Ijames got inspiration for the play in 2017 while listening to the New York Times podcast Still Processing. It was an episode that analyzed the deadly events in Charlottesville during the Unite the Right rally. Cohost Jenna Wortham, a University of Virginia alum, reflected on their experience in Charlottesville, noting: “On Valentine’s Day, there are all these signs that go up that say, like T.J. loves Sally.”

“And I was like, ‘That’s a play,’” remembered Ijames.

The playwright wrote a comedy. TJ is a creep and a performatively woke doofus. (He literally twerks.) Throughout the play, Black students take up Black dance traditions themselves, including tap, HBCU-style majorette dancing, and stepping. Pam, Annette and Sally step together in the play as members of the fictional sorority Beta Beta Epsilon.

In Theatre Horizon’s production, the action occurs primarily on one set, in front of a backdrop of sculpted monuments that you’d typically see at a prestigious college. The ways the characters code switch between the voices they’d use while leading a tour, while speaking to each other and while performing in a step show locates the characters more than any props or set design would.

The script leaves room for each production to come up with its own choreography and interpret the dance traditions in their own way. The stepping at Theatre Horizon feels traditional and true to how many groups step, down to the actors putting their individual swag on different movements. Local Norristown high schoolers portray the university marching band.

Sydney Banks, who plays Sally, said the play is physically heavy. She describes the weight of performing in scenes with TJ, followed by the freedom in later scenes to dance on her own terms: “Feeling uncomfortable, being put in situations that are so like tense and like your body is like, not knowing what to do, and not knowing where to go, feeling stuck, and then having the moments of being free and having these elaborate moves. Or throwing your body into the movement, and getting down, and feeling it deep.”

Lauren E. Turner, the play’s director, said that, through dance, the play defies conventional theatrical structures, while the characters themselves are discussing dismantling existing structures, like monuments on campus or oppressive systems.

“So many more people [now] understand the language that’s in this play, around these systems, around patriarchy, around white body supremacy culture,” said Turner, who is producing artistic director at the theater company No Dream Deferred NOLA. The term white body supremacy, coined by trauma specialist Resmaa Menakem, considers how racism and racial trauma lives inside our bodies. Turner added: “But I don’t think that many people have gone beyond an intellectual understanding to fully embodied understanding of what this stuff means. And the play really drives home that you have to have an embodied understanding, not just an intellectual understanding.”

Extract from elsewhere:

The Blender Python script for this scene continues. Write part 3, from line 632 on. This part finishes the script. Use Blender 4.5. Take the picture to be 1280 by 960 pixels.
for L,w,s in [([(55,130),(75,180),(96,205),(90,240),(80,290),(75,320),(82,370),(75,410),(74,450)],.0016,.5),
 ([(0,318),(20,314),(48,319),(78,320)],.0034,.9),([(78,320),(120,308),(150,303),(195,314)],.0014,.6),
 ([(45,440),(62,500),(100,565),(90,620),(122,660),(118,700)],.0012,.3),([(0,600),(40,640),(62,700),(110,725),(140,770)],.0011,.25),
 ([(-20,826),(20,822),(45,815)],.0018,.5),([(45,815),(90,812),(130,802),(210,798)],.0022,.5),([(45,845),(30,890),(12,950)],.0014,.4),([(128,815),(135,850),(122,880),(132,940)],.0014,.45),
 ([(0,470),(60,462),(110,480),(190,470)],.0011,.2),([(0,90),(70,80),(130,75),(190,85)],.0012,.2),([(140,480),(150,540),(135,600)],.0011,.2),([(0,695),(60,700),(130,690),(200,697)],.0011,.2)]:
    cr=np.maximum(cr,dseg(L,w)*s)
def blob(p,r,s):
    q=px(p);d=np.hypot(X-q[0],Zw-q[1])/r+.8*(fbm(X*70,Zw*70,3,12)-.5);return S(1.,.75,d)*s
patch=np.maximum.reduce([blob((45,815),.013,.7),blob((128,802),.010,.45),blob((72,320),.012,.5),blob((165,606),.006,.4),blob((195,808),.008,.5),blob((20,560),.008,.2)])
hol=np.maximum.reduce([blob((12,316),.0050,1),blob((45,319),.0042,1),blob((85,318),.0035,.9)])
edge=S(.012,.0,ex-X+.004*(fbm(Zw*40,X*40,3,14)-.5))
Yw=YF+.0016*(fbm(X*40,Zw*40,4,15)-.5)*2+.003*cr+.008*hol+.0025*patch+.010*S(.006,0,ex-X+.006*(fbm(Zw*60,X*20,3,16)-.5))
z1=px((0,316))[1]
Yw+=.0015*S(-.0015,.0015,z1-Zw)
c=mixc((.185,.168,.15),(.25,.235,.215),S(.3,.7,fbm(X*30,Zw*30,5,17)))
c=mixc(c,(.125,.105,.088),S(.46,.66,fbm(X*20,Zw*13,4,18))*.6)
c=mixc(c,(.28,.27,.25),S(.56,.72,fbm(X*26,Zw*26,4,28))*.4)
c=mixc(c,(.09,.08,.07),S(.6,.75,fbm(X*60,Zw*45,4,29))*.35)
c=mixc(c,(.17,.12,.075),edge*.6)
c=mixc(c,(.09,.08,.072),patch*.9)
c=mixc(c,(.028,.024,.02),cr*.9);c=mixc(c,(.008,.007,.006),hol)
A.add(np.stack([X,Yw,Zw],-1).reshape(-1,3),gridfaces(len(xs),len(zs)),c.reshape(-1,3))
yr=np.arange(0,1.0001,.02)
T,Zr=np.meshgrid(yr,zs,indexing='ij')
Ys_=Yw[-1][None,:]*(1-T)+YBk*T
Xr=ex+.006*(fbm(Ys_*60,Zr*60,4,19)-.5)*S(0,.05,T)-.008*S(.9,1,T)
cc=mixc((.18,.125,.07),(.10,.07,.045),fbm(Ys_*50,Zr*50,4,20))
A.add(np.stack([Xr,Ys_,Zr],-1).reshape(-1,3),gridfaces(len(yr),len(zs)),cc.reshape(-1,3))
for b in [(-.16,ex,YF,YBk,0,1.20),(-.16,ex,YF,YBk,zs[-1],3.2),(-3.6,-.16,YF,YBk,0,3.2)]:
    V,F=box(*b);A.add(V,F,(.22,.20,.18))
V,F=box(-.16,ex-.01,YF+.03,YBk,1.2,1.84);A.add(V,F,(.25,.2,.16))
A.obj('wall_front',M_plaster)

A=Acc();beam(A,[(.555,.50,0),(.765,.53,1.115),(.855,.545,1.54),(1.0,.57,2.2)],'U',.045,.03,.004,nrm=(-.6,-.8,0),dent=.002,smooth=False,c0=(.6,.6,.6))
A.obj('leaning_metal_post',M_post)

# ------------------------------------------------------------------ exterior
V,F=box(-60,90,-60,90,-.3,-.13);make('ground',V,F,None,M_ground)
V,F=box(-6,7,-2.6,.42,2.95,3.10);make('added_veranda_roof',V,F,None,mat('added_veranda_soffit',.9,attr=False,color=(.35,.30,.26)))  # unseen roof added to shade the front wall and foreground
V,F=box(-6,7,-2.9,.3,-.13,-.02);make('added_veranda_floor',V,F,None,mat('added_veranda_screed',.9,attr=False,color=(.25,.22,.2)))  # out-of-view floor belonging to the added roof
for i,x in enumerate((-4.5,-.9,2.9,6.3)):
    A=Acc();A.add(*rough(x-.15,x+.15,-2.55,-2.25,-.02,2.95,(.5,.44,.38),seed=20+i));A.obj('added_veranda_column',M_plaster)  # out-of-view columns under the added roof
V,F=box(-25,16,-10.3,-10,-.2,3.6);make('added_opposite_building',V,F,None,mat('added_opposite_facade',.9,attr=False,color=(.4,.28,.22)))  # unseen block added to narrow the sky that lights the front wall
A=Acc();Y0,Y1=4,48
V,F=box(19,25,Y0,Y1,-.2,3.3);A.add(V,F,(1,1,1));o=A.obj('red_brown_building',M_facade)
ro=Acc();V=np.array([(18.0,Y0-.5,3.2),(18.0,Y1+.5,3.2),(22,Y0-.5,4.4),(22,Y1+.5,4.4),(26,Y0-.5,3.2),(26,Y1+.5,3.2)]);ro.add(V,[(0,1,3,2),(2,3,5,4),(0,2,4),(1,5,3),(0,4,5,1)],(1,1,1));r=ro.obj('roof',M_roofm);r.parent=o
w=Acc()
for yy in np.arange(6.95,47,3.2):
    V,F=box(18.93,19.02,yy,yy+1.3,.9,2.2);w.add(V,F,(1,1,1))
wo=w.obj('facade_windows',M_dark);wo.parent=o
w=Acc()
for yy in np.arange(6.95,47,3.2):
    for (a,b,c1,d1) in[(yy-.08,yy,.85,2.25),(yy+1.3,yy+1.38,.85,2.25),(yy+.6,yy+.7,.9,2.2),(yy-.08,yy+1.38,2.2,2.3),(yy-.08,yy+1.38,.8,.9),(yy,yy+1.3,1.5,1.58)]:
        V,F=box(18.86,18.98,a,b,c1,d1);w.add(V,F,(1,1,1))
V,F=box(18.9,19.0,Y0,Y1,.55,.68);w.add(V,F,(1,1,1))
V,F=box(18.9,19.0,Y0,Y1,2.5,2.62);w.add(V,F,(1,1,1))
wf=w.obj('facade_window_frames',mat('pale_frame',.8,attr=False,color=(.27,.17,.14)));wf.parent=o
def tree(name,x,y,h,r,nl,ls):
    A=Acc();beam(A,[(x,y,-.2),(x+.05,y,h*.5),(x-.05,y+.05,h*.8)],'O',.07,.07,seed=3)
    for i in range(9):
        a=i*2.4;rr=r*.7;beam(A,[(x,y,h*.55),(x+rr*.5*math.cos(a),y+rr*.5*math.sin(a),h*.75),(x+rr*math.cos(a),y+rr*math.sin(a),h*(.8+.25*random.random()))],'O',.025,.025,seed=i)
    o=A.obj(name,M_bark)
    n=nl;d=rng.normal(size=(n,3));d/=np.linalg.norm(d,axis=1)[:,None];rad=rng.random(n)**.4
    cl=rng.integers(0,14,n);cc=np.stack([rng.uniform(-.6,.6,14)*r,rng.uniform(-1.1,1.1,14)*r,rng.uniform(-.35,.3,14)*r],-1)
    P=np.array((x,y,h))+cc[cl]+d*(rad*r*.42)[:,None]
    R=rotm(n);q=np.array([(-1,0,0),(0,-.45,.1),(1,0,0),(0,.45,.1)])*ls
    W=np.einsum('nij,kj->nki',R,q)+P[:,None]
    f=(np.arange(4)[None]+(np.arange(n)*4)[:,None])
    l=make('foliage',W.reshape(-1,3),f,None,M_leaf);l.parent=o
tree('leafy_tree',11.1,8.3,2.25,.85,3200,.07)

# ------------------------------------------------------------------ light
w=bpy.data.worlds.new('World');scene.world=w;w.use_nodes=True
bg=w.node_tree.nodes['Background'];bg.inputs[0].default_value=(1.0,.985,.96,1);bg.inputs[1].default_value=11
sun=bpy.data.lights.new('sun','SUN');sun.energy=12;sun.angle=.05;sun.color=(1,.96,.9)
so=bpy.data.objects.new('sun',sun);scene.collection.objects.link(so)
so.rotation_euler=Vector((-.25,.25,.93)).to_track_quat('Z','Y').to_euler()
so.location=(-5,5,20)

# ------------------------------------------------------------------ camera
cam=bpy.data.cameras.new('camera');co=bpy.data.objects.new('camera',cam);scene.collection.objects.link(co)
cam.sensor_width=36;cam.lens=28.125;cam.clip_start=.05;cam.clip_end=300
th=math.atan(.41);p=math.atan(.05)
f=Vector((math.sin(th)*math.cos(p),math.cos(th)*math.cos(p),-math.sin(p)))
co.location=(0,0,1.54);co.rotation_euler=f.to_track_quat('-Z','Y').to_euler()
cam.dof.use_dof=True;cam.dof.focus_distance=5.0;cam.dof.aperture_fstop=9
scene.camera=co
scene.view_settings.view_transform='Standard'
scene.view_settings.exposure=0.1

TJ Loves Sally 4 Ever first premiered in New York in early 2020. Ijames, who has previously won a Pew fellowship for playwriting, the National Arts Club’s Kesserling prize, and a Steinberg Playwright award, is a national star. Last year, his play Fat Ham, digitally produced by The Wilma, earned raves.

LaNeshe Miller-White, executive director of Theatre Philadelphia, measures that Ijames’ career has taken off because of how he shapes his characters: “His characters make you feel in a way that … has them linger with you.”

“You’re getting the lesson through your relationship to the characters. You’re not getting the lesson by a monologue that’s telling you what you’re supposed to get out of the show,” Miller-White explained, who said that Ijames’ writing made her think about people she knew, and rethink whether she could have listened better to them. “You feel like now you like to know a person from the situation and that has changed how you feel about it.”

TJ Loves Sally 4 Ever is a play where characters sometimes break the fourth wall, even taking moments to give attendees compliments or ask them a question. It makes the piece more interactive, but this also makes it clear that the issues impacting the characters are shared by the audience.

“I try not to think of myself as like, ‘Well, here’s the message!’ And I know that it does feel that way,” Ijames said with a laugh. “I do think a playwright should have something to say.”

And, without spoiling the play, what’s one of the things that Ijames had to say?

“This struggle of trying to become, you know, a more inclusive, more just, more liberated world is not as simple as holding hands and singing a song. It is work. It is painful,” he said. “It’s just like planting a garden — you got to tend to it.”